Pull each line holding the word "scene" from the data.

start STORED DATA

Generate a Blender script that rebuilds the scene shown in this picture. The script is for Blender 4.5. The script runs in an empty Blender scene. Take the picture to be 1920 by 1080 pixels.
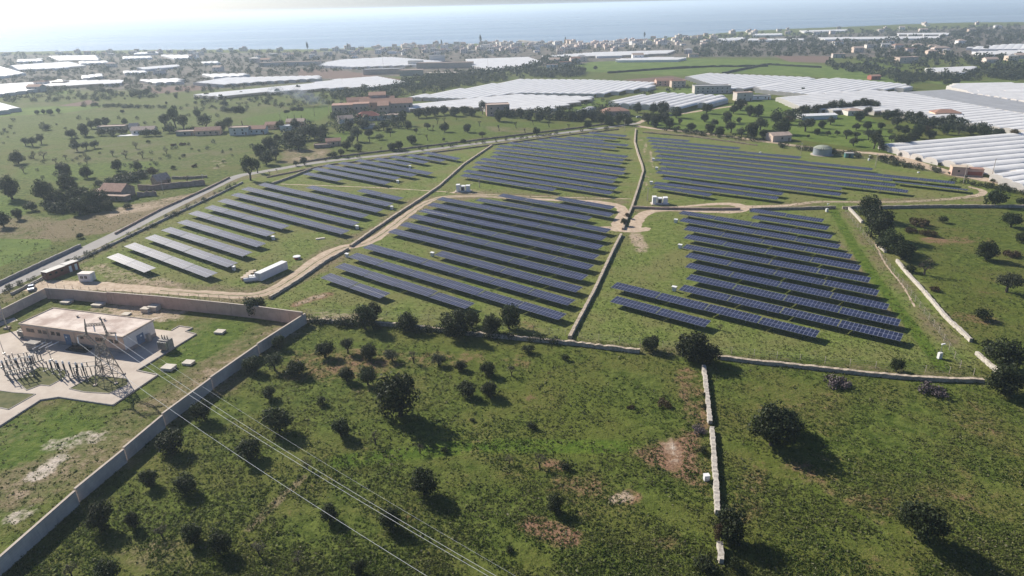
import bpy, math, random, numpy as np
from mathutils import Vector, Matrix
R=math.radians
random.seed(7); NR=np.random.default_rng(11)
SC=bpy.context.scene; COL=SC.collection
# ------------------------------------------------------------------ camera
F=1280.0; H=80.0; PIT=math.atan(530/F); ROLL=R(-1.4)
c_,s_=math.cos(ROLL),math.sin(ROLL)
FW=np.array([0,math.cos(PIT),-math.sin(PIT)]); UP0=np.array([0,math.sin(PIT),math.cos(PIT)]); RT0=np.array([1.0,0,0])
RT=c_*RT0+s_*UP0; UP=-s_*RT0+c_*UP0
def G(px,py,z=0.0):
    d=FW+(px-960)/F*RT+(540-py)/F*UP
    t=(z-H)/d[2]
    return Vector((d[0]*t,d[1]*t,z))
def G2(px,py,z=0.0):
    g=G(px,py,z); return (g.x,g.y)
def depth(v): return v[1]*FW[1]+(v[2]-H)*FW[2]
cam=bpy.data.cameras.new('camera'); co=bpy.data.objects.new('camera',cam); COL.objects.link(co)
M=Matrix.Identity(4)
for i in range(3):
    M[i][0]=RT[i]; M[i][1]=UP[i]; M[i][2]=-FW[i]
M[2][3]=H
co.matrix_world=M; cam.sensor_width=36; cam.lens=F/1920*36; cam.clip_start=1; cam.clip_end=60000
SC.camera=co
# ------------------------------------------------------------------ world, sun
SUN_AZ=R(138); SUN_EL=R(32.5)      # direction to the sun, angle from +X
W=bpy.data.worlds.new('World'); SC.world=W; W.use_nodes=True
nt=W.node_tree; bg=nt.nodes['Background']
sky=nt.nodes.new('ShaderNodeTexSky'); sky.sky_type='NISHITA'; sky.sun_disc=False
sky.sun_elevation=SUN_EL; sky.sun_rotation=math.pi/2-SUN_AZ
sky.air_density=0.6; sky.dust_density=1.0; sky.ozone_density=6.0; sky.altitude=80
nt.links.new(sky.outputs[0],bg.inputs[0]); bg.inputs[1].default_value=0.078
sl=bpy.data.lights.new('sun','SUN'); sl.energy=5.0; sl.angle=R(0.55); sl.color=(1,0.92,0.79)
so=bpy.data.objects.new('sun',sl); COL.objects.link(so)
sd=Vector((math.cos(SUN_AZ)*math.cos(SUN_EL),math.sin(SUN_AZ)*math.cos(SUN_EL),math.sin(SUN_EL)))
so.rotation_euler=sd.to_track_quat('Z','Y').to_euler(); so.location=(-200,300,300)
SC.view_settings.view_transform='Standard'; SC.view_settings.look='None'; SC.view_settings.exposure=0.6; SC.view_settings.gamma=1.0
SC.cycles.max_bounces=5; SC.cycles.diffuse_bounces=2; SC.cycles.glossy_bounces=2; SC.cycles.transmission_bounces=2; SC.cycles.transparent_max_bounces=20; SC.cycles.volume_bounces=1
SC.cycles.caustics_reflective=False; SC.cycles.caustics_refractive=False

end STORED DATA

◆ THE COMPLETED TASK:
Generate a Blender script that rebuilds the scene shown in this picture. The script is for Blender 4.5. The script runs in an empty Blender scene. Take the picture to be 1920 by 1080 pixels.
SC=bpy.context.scene; COL=SC.collection